Après avoir disserté sur la question j’ai finie par remettre mon dossier complété à Martine qui devait le faire parvenir au ’Vénérable Maître’ de la loge. Étape dont j’avais déjà discuté avec Jean : "Si tu arrives à remplir ce dossier il ne reste plus qu’une ou deux choses. Le Maître le présentera à la loge et si les membres t’acceptent, il désignera 3 personnes qui seront chargées de te rencontrer." Des sortes d’enquêteurs hauts gradés dans la loge qui devaient me faire subir un énième interrogatoire.
Des questions sans réponses...
À ce stade de mes démarches je m’attendais à recevoir à n’importe quel moment la visite ou l’appel des maçons désignés pour me faire passer les derniers entretiens. J’ai attendu durant des semaines mais rien. Je sentais qu’une fois de plus ma demande avait été infructueuse. Mes raisons n’ont-elles pas étaient suffisantes ? Peut être pensaient-ils que mon désir d’intégrer la franc-maçonnerie n’était pas plus qu’une simple curiosité de savoir ce qu’il se cachait derrière des portes closes ? Beaucoup de questions qui pour le moment resteront sans réponses.

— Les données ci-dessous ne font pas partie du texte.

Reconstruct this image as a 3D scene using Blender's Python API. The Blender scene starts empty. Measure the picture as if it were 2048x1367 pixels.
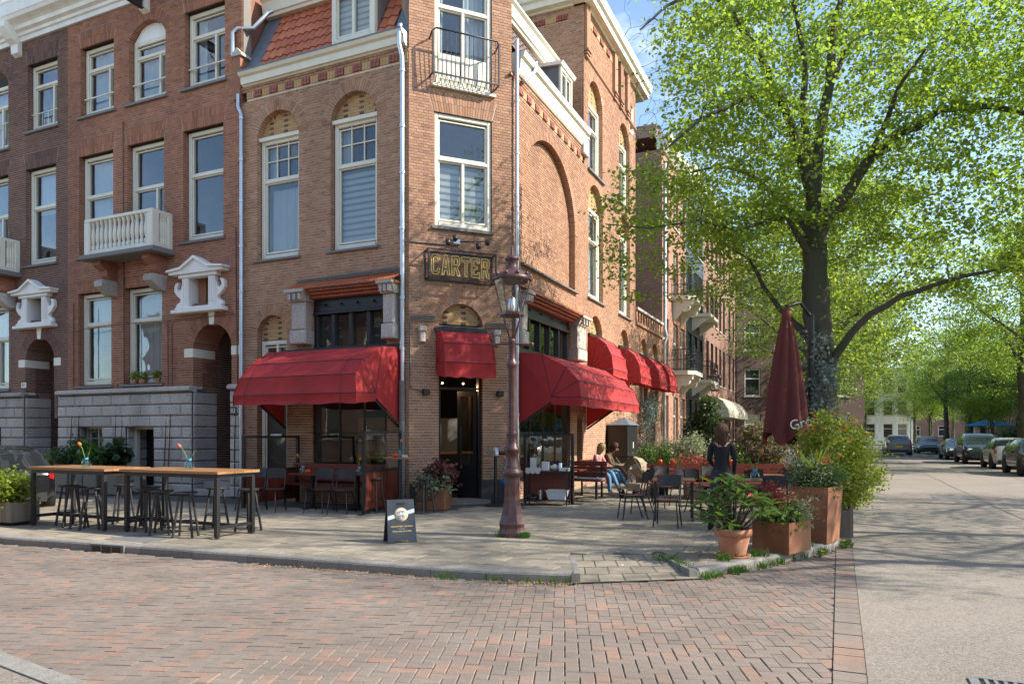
import bpy, bmesh, math, random
import numpy as np
from mathutils import Vector, Matrix
sc = bpy.context.scene
rad = math.radians
# ---------------------------------------------------------------- camera
cd = bpy.data.cameras.new('camera'); cam = bpy.data.objects.new('camera', cd); sc.collection.objects.link(cam)
cam.location = (0, 0, 1.55); cam.rotation_euler = (rad(90), 0, 0)
cd.sensor_width = 36; cd.lens = 36 * 1441 / 2048; cd.shift_y = (868 - 683.5) / 2048
cd.clip_start = .1; cd.clip_end = 3000
sc.camera = cam
# ---------------------------------------------------------------- sky and sun
SUN_AZ = rad(-12.0)      # direction towards the sun in plan, measured from +X
SUN_EL = rad(37)
w = bpy.data.worlds.new('World'); sc.world = w; w.use_nodes = True
wn = w.node_tree; wn.nodes.clear()
sky = wn.nodes.new('ShaderNodeTexSky'); sky.sky_type = 'NISHITA'; sky.sun_disc = False
sky.sun_elevation = SUN_EL; sky.sun_rotation = rad(90) - SUN_AZ
sky.air_density = 1.0; sky.dust_density = .6; sky.ozone_density = 1.4
bg = wn.nodes.new('ShaderNodeBackground'); bg.inputs[1].default_value = .15
wo = wn.nodes.new('ShaderNodeOutputWorld')
# thin broken clouds all over the sky
wtc = wn.nodes.new('ShaderNodeTexCoord'); wmp = wn.nodes.new('ShaderNodeMapping'); wmp.inputs[3].default_value = (1, 1, 2.6)
wnz = wn.nodes.new('ShaderNodeTexNoise'); wnz.inputs['Scale'].default_value = 2.1; wnz.inputs['Detail'].default_value = 7; wnz.inputs['Roughness'].default_value = .6
wrp = wn.nodes.new('ShaderNodeValToRGB'); wrp.color_ramp.elements[0].position = .56; wrp.color_ramp.elements[1].position = .72
wrp.color_ramp.elements[1].color = (.75, .75, .75, 1)
wmx = wn.nodes.new('ShaderNodeMixRGB'); wmx.inputs[2].default_value = (6.2, 6.5, 6.9, 1)
for a, b in ((wtc.outputs['Generated'], wmp.inputs[0]), (wmp.outputs[0], wnz.inputs['Vector']), (wnz.outputs[0], wrp.inputs[0]),
             (wrp.outputs[0], wmx.inputs[0]), (sky.outputs[0], wmx.inputs[1]), (wmx.outputs[0], bg.inputs[0]), (bg.outputs[0], wo.inputs[0])):
    wn.links.new(a, b)
sl = bpy.data.lights.new('sun', 'SUN'); sl.energy = 4.2; sl.angle = rad(.6); sl.color = (1, .93, .82)
so = bpy.data.objects.new('sun', sl); sc.collection.objects.link(so)
sdir = Vector((math.cos(SUN_EL) * math.cos(SUN_AZ), math.cos(SUN_EL) * math.sin(SUN_AZ), math.sin(SUN_EL)))
so.rotation_euler = sdir.to_track_quat('Z', 'Y').to_euler(); so.location = (30, -5, 30)
sc.view_settings.view_transform = 'Standard'; sc.view_settings.look = 'None'
sc.view_settings.exposure = 1.15; sc.view_settings.gamma = 1
sc.render.engine = 'CYCLES'
cy = sc.cycles; cy.use_denoising = True; cy.max_bounces = 6; cy.diffuse_bounces = 3; cy.glossy_bounces = 3
cy.transmission_bounces = 4; cy.transparent_max_bounces = 12; cy.caustics_reflective = False; cy.caustics_refractive = False
cy.sample_clamp_indirect = 6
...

Après cette expérience peu fructueuse je continue à me questionner sur la possible ouverture et transparence de la franc-maçonnerie. Mais aussi sur mes réelles raisons de vouloir intégrer cette société plus si secrète. Je ne sais pas si je tenterai une nouvelle fois d’y entrer. Ce que je pourrais dire toutefois c’est qu’après toutes ces recherches et demandes, je me suis rendu compte d’une chose. Je semble être entourée de franc-maçons.